Известно, что в 1241 году Раймунд VII Тулузский был вынужден вновь подтвердить королю Франции свою верность монархии и свою волю продолжать борьбу с ересью. Он даже осадил пог, не слишком усердствуя, что позволяло ему уверять посланцев короля и инквизиторов, что попытки захватить Монсегюр тщетны. Раймунд VII превосходно вел двойную игру. Он ждал лишь удобного случая, чтобы изгнать французские войска и восстановить целостность своих доменов. К тому же, не имея наследника мужского пола, он всеми силами пытался расторгнуть брак с Санчей Арагонской, которая была бесплодна, чтобы жениться на женщине, которая родит ему сына. Но Людовик IX и Бланка Кастильская предпринимали всевозможные маневры, чтобы помешать ему вступить в новый брак; их план был намечен заранее — дочь Раймунда, Жанна Тулузская, выйдет за Альфонса де Пуатье, брата святого Людовика, и в результате графство Тулузское рано или поздно станет ленным владением королевского рода.

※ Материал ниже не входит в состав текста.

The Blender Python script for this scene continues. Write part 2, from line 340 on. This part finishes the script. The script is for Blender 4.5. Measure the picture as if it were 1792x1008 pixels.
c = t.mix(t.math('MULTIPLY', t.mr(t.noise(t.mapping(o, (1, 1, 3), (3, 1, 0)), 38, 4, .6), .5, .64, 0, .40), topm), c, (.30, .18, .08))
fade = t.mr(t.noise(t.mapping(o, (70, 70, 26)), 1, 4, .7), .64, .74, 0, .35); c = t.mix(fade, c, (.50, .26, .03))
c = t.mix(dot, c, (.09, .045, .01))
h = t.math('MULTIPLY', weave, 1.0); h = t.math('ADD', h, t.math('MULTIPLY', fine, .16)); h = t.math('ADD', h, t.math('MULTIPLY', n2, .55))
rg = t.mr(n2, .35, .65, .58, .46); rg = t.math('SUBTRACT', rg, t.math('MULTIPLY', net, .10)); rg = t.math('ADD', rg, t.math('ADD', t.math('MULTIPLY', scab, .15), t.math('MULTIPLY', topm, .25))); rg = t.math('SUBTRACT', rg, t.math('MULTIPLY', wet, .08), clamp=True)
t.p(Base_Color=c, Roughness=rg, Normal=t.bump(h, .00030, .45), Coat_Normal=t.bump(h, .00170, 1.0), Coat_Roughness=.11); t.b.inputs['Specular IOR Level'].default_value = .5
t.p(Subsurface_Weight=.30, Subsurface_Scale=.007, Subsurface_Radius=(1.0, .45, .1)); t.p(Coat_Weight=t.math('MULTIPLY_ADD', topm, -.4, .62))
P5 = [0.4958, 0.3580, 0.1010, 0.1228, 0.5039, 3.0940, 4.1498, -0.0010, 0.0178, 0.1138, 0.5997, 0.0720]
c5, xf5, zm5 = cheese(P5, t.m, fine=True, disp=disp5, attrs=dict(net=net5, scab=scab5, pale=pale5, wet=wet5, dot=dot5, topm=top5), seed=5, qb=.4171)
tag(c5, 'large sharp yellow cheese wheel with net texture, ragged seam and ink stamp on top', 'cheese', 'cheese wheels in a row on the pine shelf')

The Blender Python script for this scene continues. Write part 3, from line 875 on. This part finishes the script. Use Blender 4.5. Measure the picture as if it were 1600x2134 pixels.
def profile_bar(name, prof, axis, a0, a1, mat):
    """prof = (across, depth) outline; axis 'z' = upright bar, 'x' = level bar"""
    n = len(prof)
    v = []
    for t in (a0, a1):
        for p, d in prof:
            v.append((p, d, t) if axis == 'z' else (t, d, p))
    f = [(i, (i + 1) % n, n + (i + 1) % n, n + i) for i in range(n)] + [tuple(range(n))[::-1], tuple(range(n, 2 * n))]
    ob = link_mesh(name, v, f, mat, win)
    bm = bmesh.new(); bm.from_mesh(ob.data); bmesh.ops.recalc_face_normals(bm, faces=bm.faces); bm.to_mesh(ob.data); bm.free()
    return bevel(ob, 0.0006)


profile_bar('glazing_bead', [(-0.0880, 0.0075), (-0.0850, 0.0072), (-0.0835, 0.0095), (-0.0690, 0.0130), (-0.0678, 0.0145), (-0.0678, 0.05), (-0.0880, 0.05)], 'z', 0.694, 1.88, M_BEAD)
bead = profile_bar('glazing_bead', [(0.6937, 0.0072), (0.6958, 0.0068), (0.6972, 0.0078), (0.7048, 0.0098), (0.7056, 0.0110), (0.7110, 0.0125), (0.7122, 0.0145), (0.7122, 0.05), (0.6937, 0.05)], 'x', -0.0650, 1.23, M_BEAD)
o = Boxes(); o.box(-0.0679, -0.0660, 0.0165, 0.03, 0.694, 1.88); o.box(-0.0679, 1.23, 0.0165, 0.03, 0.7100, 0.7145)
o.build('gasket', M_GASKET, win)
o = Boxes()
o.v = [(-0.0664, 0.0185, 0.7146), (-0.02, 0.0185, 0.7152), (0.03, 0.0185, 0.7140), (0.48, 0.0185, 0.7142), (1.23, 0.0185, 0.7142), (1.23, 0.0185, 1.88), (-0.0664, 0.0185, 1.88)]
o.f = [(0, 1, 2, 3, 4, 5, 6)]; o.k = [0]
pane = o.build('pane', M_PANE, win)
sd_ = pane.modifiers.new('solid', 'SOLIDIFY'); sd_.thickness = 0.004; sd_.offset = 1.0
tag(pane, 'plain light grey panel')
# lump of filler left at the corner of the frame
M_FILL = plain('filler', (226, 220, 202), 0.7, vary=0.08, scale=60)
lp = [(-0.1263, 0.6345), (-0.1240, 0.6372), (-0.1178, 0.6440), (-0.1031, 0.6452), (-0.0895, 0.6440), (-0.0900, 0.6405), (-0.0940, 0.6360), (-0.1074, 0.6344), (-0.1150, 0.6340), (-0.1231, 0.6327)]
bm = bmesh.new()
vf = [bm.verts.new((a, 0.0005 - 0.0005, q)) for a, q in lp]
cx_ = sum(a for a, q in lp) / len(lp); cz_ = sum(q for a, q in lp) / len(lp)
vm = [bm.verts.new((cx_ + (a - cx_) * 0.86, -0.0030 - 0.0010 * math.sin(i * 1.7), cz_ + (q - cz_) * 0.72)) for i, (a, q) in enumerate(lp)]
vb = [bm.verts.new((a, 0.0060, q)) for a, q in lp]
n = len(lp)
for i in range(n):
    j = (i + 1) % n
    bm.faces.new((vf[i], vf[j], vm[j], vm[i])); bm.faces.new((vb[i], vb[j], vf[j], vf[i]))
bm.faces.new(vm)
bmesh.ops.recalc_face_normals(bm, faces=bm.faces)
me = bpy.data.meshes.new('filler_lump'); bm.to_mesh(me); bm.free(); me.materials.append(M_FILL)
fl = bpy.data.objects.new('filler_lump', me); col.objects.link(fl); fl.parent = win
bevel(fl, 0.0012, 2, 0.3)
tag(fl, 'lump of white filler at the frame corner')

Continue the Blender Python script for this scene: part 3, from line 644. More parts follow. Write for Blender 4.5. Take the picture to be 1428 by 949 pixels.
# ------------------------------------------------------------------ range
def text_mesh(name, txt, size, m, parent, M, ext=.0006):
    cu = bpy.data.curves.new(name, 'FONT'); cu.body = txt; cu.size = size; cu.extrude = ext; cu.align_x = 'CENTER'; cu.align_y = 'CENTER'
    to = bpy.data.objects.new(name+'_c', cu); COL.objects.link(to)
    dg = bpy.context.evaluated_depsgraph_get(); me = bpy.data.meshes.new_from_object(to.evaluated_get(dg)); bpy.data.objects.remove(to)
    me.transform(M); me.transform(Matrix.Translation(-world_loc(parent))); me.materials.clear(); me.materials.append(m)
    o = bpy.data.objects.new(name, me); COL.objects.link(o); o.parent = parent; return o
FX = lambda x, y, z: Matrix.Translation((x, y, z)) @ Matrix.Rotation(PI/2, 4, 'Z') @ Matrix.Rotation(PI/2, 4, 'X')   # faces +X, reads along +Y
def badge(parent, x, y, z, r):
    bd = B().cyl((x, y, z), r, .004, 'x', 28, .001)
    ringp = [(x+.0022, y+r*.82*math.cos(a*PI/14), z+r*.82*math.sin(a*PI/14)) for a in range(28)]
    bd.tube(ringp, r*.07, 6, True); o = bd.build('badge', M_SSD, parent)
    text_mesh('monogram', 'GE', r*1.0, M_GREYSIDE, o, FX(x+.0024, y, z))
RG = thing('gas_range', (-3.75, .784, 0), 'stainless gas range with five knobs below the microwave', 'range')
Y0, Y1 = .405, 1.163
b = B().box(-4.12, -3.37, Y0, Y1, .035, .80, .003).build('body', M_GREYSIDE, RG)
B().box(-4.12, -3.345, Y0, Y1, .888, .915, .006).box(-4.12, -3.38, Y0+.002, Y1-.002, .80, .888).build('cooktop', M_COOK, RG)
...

В этих условиях Раймунд VII хотел выиграть время. Бесспорно, он пользовался услугами катаров, покровительствуя им, потому что они были врагами короля Франции, а в глазах населения, по преимуществу католического, — представителями сопротивления северным угнетателям. Раймунд VII поддержал бы любую еретическую секту, выскажи она несогласие с королевской политикой. И в 1242 году он стал душой обширного заговора, в который вступили всегдашний противник Бланки Кастильской — Гуго де Лузиньян, граф Маршский, Генрих III Плантагенет — король Англии и герцог Аквитанский, графы Фуа, Комменжа, Арманьяка и Родеза, а также виконты Нарбонна и Безье. Почти вся Окситания объединилась в эту пока что тайную коалицию, и император Фридрих II, радуясь возможности создать проблемы для капетингской монархии, оказывал заговорщикам осторожную поддержку.
К несчастью для окситанцев и, разумеется, для самих катаров, восстание вспыхнуло слишком рано вследствие драмы, которая имела вид мелкого инцидента, но была, возможно, результатом намеренной провокации со стороны королевской власти. На самом деле у Людовика IX и Бланки Кастильской во всем графстве Тулузском были свои осведомители, чтобы не сказать — шпионы. Они не преминули предупредить своих хозяев, что затевается что-то серьезное. Можно выдвинуть следующую гипотезу: Париж был заинтересован, чтобы восстание разразилось как можно раньше, прежде чем заговорщики по-настоящему подготовятся, — это бы оправдало быстрый ввод королевских войск и сделало последний эффективнее из-за неготовности противника. Доказательств этого нет, но гипотеза продолжает существовать, поскольку ее, похоже, подтверждают последующие события.